● SHORT TASK
Extract every line where the string "that" appears.

* * *

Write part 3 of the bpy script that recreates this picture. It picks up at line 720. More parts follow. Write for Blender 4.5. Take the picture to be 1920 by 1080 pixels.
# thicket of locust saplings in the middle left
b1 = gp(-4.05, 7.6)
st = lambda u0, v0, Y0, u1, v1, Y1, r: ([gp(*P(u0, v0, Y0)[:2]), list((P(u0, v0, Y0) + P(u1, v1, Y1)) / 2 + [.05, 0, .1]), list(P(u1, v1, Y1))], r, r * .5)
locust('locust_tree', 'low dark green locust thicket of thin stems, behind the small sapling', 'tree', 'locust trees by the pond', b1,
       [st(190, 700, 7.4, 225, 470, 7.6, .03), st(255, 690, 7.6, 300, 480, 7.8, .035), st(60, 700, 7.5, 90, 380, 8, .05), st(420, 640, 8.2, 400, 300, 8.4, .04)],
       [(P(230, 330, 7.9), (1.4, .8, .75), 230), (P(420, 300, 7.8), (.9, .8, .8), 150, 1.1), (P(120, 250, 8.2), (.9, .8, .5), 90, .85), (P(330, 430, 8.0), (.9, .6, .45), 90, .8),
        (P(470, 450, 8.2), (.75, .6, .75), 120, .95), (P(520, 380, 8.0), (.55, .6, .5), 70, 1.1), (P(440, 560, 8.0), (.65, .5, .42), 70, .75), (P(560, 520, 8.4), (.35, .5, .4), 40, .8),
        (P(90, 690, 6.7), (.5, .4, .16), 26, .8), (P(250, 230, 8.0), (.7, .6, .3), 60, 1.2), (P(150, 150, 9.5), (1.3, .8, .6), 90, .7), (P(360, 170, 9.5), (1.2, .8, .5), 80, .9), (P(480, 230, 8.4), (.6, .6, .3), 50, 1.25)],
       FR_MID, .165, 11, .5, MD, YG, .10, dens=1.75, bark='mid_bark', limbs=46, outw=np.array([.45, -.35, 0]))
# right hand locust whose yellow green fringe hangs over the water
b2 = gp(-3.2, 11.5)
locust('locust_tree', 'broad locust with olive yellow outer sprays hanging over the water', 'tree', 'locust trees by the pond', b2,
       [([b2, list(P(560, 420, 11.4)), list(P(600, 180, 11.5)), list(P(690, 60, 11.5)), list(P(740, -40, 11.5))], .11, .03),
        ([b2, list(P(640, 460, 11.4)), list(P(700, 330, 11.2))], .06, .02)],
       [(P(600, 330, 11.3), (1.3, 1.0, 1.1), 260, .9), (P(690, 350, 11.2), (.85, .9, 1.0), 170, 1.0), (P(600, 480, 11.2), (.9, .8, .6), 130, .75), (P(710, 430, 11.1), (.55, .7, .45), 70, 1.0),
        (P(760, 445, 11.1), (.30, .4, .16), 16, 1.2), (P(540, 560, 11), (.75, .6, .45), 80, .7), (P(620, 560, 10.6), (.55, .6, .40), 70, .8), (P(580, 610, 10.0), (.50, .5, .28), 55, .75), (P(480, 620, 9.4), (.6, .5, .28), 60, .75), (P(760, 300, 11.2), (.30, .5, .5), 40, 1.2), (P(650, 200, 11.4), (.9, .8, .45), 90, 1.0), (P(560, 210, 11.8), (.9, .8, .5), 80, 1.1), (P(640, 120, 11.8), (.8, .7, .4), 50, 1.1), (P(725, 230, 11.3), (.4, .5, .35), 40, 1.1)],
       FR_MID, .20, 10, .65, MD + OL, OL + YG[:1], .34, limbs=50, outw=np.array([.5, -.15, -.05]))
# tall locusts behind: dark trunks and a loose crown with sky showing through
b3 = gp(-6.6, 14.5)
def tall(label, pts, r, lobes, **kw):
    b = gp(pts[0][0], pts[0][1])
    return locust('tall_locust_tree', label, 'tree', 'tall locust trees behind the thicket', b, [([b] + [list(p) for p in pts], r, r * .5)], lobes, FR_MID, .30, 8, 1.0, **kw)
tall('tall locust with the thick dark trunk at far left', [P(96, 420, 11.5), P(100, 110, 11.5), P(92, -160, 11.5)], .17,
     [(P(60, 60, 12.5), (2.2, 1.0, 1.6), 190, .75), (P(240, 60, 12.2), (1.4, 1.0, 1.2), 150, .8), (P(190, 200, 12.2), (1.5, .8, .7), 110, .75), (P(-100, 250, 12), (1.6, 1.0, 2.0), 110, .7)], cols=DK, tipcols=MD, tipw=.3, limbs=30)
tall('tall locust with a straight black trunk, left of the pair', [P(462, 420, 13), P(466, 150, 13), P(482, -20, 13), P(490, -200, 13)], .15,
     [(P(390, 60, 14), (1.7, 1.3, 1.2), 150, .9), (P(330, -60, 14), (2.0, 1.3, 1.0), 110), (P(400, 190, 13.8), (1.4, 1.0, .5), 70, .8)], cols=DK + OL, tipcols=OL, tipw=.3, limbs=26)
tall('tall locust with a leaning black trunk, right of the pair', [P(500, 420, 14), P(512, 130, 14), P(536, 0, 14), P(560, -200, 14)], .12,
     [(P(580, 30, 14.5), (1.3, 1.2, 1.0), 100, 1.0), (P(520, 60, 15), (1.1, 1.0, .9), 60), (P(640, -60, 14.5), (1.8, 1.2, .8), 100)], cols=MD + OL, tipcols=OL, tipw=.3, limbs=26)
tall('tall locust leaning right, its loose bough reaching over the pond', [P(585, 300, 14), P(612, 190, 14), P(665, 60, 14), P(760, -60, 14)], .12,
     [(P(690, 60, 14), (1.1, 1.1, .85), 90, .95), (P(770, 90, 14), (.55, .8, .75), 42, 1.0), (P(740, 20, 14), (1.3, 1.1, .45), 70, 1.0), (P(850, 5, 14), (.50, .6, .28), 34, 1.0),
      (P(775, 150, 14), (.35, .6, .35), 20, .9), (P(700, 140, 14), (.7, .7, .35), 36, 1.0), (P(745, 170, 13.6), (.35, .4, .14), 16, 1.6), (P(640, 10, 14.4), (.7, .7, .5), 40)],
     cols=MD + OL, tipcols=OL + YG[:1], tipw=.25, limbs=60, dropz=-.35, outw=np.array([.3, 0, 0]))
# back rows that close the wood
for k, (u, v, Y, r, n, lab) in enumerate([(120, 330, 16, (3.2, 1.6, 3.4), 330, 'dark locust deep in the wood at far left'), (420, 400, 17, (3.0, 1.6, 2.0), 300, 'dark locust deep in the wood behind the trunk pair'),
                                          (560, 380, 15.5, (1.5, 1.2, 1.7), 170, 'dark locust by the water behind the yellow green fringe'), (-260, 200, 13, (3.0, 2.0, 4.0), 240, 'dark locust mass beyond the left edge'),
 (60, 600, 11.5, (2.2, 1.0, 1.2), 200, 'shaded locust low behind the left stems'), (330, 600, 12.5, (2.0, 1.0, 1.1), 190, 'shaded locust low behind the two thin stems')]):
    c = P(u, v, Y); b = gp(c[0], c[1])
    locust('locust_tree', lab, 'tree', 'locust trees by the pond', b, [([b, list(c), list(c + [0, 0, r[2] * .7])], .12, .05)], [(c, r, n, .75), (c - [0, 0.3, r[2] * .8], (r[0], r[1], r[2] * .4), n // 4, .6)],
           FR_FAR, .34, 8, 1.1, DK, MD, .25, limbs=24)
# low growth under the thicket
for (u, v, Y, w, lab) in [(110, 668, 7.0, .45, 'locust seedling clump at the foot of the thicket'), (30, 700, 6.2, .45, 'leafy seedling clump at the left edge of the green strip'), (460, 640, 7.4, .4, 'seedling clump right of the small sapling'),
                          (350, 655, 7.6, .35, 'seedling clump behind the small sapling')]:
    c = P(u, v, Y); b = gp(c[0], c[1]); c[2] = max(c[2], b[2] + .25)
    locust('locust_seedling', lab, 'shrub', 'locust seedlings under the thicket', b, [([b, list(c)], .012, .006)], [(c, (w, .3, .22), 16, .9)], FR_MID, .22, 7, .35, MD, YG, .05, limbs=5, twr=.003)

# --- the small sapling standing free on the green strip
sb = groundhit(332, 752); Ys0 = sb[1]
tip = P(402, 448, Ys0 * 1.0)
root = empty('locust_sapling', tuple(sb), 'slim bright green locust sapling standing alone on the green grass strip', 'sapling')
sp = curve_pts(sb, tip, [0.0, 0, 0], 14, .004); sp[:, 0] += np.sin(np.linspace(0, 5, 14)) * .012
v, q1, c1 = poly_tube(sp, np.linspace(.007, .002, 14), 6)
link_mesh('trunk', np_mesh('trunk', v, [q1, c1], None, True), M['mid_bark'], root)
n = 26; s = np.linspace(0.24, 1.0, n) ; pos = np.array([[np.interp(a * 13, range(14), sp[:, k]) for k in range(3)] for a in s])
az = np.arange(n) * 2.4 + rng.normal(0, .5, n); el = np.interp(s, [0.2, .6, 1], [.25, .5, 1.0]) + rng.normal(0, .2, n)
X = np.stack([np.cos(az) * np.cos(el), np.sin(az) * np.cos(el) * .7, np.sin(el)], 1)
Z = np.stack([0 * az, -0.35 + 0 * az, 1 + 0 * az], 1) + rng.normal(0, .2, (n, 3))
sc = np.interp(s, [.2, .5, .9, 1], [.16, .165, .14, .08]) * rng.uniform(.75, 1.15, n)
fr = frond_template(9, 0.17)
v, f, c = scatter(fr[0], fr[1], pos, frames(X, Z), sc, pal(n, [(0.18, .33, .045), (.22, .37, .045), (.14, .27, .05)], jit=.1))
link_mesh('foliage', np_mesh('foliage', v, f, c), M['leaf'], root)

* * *

● RESPONSE TO THE EXERCISE
Write part 3 of the bpy script that recreates this picture. It picks up at line 720. More parts follow. Write for Blender 4.5. Take the picture to be 1920 by 1080 pixels.
# back rows that close the wood